The Secret of Kells (2009)

Cartoon Saloon, the studio behind this 2009 hand-drawn marvel, has produced four stunning films to date, and is four-for-four for earning Best Animated Feature Oscar nominations (including this year’s contender, Wolfwalkers). I’d argue that none of them have won simply because of the modern prejudice against hand-drawn animation, because on a level of artistry, storytelling, and innovation, I’d place them ahead of the likes of Up or Big Hero 6. These are films that revel in their hand-drawn stylization, making no attempt to chase the pixel-perfect imagery of CG animation, and are the better for it.

World of Tomorrow (2015 – 2020)

Animation need not be complex to make an outsized impact, as one-man animation studio Don Hertzfeld has proven time and again. He hand-crafted his three most beloved works, the trilogy of short films known as World of Tomorrow, entirely on his own, the deceptively simplistic line drawings and hypnotic backgrounds perfectly complementing heady sci-fi-tinged stories about the nature of time and existence. A recent Kickstarter to fund future installments of the series raised more than $US450,000 ($580,680), proving that fans have found much to admire in these unassuming shorts.

your name. (2016)

There’s nothing about 2016 Japanese mega-blockbuster your name. that particularly calls out for animation (naturally, Hollywood is trying to remake it in live action), yet the Groundhog Day-esque story of two teenagers who swap bodies across time and space takes full advantage of what the medium can offer, creating both a picture-perfect recreation of modern Tokyo and gorgeous sci-fi visuals (which I won’t outline, lest I spoil some late-breaking plot developments).

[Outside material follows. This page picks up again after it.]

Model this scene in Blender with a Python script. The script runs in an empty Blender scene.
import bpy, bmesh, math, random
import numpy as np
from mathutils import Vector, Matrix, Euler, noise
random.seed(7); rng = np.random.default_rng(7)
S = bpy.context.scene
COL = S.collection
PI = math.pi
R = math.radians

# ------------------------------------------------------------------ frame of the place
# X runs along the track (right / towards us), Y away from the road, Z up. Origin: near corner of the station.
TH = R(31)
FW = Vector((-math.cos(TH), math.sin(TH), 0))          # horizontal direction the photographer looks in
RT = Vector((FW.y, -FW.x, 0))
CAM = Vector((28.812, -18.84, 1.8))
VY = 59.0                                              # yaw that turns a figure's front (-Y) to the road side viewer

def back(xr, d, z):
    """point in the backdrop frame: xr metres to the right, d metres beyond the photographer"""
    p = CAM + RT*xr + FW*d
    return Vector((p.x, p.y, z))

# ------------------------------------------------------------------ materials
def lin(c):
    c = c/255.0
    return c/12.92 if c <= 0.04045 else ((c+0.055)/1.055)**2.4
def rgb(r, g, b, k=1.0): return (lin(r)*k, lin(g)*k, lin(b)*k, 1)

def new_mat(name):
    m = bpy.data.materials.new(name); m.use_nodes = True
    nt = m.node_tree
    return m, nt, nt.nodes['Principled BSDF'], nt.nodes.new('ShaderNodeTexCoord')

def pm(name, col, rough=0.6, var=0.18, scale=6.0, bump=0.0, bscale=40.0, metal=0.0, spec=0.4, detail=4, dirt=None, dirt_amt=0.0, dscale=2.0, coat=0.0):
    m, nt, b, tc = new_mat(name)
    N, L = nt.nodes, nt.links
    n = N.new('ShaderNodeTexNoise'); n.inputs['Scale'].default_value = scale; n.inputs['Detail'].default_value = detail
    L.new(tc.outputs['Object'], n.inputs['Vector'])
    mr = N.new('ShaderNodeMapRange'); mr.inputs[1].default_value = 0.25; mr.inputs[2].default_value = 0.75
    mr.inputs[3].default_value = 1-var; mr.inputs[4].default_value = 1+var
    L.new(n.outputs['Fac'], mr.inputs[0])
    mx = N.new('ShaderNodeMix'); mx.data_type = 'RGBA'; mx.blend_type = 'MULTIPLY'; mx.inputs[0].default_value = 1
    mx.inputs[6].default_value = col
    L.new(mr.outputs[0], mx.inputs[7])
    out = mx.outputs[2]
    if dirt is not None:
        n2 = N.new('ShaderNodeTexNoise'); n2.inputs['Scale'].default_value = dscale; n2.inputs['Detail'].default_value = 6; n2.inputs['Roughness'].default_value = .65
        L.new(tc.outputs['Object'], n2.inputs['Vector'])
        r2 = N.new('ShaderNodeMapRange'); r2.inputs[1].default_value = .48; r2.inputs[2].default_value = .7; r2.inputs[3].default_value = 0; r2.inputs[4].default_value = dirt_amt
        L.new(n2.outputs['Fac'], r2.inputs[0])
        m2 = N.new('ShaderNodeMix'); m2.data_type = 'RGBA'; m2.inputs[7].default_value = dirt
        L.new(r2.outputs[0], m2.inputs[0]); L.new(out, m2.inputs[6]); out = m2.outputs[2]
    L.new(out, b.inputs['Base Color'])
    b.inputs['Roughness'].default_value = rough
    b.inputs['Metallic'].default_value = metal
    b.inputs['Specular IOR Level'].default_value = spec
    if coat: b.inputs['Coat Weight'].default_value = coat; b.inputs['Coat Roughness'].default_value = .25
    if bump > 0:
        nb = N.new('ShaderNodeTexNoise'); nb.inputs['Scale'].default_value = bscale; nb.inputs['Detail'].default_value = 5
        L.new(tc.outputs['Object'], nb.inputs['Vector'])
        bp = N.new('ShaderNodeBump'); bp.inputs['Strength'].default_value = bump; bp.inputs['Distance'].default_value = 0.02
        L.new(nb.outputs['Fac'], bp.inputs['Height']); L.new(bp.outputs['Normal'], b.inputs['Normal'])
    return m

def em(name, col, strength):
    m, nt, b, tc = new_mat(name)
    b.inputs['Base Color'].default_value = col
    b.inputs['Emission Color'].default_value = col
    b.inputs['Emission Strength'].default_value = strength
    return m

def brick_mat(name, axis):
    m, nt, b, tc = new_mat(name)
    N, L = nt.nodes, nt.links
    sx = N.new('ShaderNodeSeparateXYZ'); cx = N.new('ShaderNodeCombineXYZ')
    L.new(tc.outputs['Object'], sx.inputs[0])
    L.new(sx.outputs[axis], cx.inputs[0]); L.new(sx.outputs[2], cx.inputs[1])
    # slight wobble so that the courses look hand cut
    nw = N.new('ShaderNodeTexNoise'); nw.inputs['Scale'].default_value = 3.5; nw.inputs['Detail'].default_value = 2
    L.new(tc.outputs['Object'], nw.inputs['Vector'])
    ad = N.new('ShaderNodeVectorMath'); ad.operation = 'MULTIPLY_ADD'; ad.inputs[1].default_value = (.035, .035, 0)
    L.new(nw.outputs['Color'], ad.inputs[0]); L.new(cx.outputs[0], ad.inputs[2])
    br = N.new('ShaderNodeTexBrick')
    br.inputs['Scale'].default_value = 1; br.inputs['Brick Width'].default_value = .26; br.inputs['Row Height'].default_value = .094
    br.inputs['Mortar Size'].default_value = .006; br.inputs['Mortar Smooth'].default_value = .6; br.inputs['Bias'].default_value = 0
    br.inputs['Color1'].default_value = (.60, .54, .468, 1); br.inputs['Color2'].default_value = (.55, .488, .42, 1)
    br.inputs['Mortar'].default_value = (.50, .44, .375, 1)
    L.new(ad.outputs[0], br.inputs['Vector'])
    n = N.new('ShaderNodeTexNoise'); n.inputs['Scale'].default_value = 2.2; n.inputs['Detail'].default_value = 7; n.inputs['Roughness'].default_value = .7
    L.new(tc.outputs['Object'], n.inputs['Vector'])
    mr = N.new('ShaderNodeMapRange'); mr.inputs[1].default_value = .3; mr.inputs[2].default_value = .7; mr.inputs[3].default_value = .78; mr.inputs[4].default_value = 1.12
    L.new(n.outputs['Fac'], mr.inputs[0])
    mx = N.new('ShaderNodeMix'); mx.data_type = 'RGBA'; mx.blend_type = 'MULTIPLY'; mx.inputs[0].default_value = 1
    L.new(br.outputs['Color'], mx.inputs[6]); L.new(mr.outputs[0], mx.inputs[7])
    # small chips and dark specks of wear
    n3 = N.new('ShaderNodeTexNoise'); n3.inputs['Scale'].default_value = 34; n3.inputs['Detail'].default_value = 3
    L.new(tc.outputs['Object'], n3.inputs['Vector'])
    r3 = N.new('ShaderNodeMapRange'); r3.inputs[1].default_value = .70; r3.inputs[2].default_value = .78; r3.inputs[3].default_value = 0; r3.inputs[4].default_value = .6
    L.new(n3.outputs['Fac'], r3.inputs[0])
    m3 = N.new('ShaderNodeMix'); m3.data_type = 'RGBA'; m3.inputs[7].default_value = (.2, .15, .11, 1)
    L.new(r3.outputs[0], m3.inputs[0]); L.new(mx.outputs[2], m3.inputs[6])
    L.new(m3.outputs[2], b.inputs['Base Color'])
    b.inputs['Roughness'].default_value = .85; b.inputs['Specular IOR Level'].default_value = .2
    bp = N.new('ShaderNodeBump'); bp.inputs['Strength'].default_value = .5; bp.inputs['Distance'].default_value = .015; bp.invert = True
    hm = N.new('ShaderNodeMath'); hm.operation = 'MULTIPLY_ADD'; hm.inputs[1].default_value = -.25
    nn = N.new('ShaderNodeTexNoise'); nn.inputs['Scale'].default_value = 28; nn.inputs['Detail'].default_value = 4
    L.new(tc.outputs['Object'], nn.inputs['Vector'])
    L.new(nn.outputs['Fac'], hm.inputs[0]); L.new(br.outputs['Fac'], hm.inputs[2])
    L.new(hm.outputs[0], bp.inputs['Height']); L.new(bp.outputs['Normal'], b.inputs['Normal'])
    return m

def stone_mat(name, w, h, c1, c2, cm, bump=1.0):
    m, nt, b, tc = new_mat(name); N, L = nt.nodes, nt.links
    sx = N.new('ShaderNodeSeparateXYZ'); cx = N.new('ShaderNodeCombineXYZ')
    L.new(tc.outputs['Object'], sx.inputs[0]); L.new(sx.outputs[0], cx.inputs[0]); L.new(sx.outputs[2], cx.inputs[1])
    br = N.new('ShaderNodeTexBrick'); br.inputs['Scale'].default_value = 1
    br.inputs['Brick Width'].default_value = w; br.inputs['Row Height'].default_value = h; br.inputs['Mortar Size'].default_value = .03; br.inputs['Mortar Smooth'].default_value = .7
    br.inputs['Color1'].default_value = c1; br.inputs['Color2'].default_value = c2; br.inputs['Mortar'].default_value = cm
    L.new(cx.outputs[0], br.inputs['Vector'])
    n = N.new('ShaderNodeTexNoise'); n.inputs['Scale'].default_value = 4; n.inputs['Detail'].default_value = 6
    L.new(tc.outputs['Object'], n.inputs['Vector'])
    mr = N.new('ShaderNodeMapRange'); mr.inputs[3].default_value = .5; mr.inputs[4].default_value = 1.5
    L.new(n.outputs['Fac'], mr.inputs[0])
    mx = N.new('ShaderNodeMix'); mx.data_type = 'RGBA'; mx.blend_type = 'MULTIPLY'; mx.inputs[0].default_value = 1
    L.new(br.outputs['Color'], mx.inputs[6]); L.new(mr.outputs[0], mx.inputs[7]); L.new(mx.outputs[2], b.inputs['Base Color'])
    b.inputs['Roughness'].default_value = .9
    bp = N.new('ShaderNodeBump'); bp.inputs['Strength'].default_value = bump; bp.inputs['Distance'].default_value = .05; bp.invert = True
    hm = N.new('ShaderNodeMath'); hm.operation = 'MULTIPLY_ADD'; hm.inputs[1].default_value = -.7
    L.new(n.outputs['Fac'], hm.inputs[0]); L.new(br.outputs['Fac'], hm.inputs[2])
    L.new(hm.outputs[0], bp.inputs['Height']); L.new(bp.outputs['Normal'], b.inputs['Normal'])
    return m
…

Studio Ghibli (1986 – present)

If you’ve clicked through to this page of the slideshow, you’ve probably only grown more incensed that I’ve left off anything directed by Hayao Miyazaki, but that’s simply because I couldn’t pick just one. Across its entire catalogue, the films from Japan’s Studio Ghibli represent the best of the best in hand-drawn animation — films produced with the highest attention to detail and the most unified ethos of what animation can and should be used for, many of them pulled directly from the mind of arguably the greatest animation who has ever lived (Miyazaki, who has helmed the lion’s share of Ghibli features, hand-draws thousands of images for every movie he directs).

I’d suggest starting with Spirited Away, but then, it’s my personal favourite film of all time. You also can’t go wrong with My Neighbour Totoro, The Wind Rises, the ethereal The Tale of Princess Kaguya, directed by Ghibli co-founder Isao Takahata, or any other of more than a dozen classics — all of which are currently available on HBO Max.